History

The Dark ‘Fugitive Slave’ History of Rikers Island

Maybe New York’s most infamous jail shouldn’t bear the name of a 19th-century judge who sent free African Americans back into slavery.

As much as the slave-trade market played a role in building the city of Charleston, South Carolina, and many other cities across the South, Northern cities were no less complicit in the industry of purchased lives. New York City, in fact, held more slaves in the 18th century than any other city except for Charleston. It’s no surprise then that many of the buildings, streets, banks, and plenty of other New York City landmarks carry the names of slaveowners or slavery supporters. Count Rikers Island city jail among that batch. The island the jail sits on is named for Abraham Riker (or Abraham Rycken), a Dutch immigrant who acquired the land in the early 17th century, and whose family owned it until selling it to the city in 1884. Abraham’s descendant Richard Riker was infamous in the 1800s for abusing the Fugitive Slave Act to send (or sell) African Americans in New York to slaveowners in the South, according to historians.

Harlem Historical Society Director Jacob Morris is heading up a petition to rename Rikers Island and distance it from Richard Riker’s racism. It’s for this reason that Harlem Historical Society Director Jacob Morris is heading up a petition to rename the Rikers Island jail facilities and distance it from Richard Riker’s racism. Morris told DNAinfo.com that the jail is “the spider at the center of the web” of New York’s role in the slave trade, and that, “There’s nothing … socially redeeming about Richard Riker.” Depending on what version of history you go by, Riker was either a racially progressive gentleman, or a real bastard.

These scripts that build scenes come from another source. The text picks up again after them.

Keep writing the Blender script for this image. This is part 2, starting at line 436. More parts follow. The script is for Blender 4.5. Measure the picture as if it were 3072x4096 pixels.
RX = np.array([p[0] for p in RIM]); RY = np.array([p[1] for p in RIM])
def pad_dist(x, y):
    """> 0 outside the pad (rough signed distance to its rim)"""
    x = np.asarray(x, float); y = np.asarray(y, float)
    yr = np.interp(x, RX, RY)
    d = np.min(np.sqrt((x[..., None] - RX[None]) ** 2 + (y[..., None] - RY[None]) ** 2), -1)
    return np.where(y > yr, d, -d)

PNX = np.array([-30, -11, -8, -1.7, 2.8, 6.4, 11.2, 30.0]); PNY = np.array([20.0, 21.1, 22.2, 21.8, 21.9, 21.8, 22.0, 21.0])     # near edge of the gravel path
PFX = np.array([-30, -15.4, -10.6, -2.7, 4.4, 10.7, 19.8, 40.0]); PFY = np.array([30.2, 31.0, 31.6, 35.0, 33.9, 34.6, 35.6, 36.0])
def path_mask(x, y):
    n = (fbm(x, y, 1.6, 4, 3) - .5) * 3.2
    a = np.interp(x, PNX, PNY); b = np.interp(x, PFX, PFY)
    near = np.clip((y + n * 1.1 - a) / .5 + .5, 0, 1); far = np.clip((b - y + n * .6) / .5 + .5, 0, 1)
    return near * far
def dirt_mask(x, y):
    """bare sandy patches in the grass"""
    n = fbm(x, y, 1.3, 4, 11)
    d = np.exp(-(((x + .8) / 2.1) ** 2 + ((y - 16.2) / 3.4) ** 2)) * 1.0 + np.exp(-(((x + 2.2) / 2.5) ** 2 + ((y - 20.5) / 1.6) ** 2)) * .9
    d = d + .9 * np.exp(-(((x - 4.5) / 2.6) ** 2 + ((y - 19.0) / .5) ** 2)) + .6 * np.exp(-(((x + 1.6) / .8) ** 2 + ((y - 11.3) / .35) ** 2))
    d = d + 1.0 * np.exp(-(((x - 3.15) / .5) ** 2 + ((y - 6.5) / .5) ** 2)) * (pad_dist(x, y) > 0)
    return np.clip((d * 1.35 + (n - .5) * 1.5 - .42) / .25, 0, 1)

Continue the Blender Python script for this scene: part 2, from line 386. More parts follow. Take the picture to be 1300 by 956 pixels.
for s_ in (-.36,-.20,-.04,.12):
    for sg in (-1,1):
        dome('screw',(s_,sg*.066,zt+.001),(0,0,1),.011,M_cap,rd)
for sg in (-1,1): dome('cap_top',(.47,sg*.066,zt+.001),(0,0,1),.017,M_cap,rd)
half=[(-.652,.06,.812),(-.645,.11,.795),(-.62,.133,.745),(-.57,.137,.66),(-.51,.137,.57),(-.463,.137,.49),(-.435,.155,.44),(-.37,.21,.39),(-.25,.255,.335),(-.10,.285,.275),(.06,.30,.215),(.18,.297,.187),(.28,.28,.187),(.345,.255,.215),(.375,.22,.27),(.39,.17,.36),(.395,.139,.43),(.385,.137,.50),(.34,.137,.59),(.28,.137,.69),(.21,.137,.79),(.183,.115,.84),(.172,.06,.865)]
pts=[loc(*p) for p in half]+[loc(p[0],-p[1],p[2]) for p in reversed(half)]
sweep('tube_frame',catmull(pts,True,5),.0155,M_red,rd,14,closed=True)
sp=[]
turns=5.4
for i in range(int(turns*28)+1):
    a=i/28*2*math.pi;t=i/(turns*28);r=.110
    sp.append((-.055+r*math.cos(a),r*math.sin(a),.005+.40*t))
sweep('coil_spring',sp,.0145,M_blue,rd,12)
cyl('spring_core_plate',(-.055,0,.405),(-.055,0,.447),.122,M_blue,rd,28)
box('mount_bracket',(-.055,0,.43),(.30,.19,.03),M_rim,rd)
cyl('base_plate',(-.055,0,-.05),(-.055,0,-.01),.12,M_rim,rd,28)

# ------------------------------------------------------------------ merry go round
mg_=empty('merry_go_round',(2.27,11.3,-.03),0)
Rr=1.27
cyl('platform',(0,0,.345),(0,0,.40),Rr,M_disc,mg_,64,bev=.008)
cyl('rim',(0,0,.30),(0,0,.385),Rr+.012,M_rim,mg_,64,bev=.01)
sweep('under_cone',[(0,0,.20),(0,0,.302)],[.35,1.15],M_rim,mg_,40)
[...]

According to Eric Foner, the Pulitzer Prize-winning Columbia University history professor who wrote Gateway to Freedom: The Hidden History of the Underground Railroad, out this year, Riker was the latter. From the 1810s to the 1830s, when the abolitionist movement was gathering steam, particularly with its role in the Underground Railroad, Foner writes that Riker was moving the city in the opposite direction. Riker used his wealth and power as a presiding judge over New York City’s primary criminal court to see to it that African Americans were swiftly deemed “fugitive” runaway slaves, without granting them due process to prove they were actually free. The 19th-century historian Benson John Lossing offers another version of Riker. He writes in his 1884 book, History of New York City, that Riker was an “upright and sagacious judge at the head of a court, and an estimable citizen.” Later in the book, Lossing details an episode where Riker intervened as a group of “colored people” fled from an angry white mob. According to Lossing, Riker stopped the assailants and then “led the colored people in safety to the City Hall, where they were kept in security until morning.” Still, Foner’s book recounts a number of events where Riker provided the opposite of asylum for black New Yorkers who appeared before his bench. In one of those cases, writes Foner:

A North Carolina slaveowner, Dr. Rufus Haywood of Raleigh, staged a midnight raid on the home of one Lockley. Despite protests that he was a free man, Lockley, his wife, and their twelve-year-old daughter were imprisoned as fugitives, and after a series of hearings before Recorder Richard Riker, they were taken south by Haywood.

Foner also pulls evidence from Elizur Wright Jr.’s early 19th-century newsletter “Chronicles of Kidnapping,” which “told the stories of black persons who had been shipped south by city officials without a hearing and of accused fugitives who had spent months in prison before their cases were adjudicated.”

Riker used his power as a judge to deem African Americans “fugitive” slaves, without granting them due process to prove they were actually free.

That last part sounds a lot like what happened just recently with Kalief Browder, the African-American teenager who spent more than 1,000 days in Rikers Island awaiting a trial that never came after he was accused of robbery. He was released in 2013 but committed suicide this past June after leaving the Rikers Island compound mentally and emotionally scarred from his ordeal.

Rikers Island has been flagged multiple times for the abuse inmates have suffered at what today is considered one of the largest—and what Mother Jones has identified as one of the cruelest—jails in the nation. Roughly 95 percent of Rikers inmates are black or Latino, by some estimates. It may not close any time soon, but Morris hopes the jail could at least become detached from the legacy of a man who was, by Foner’s account, extremely complicit in a system that was equally invested in turning African Americans into fugitives and prisoners.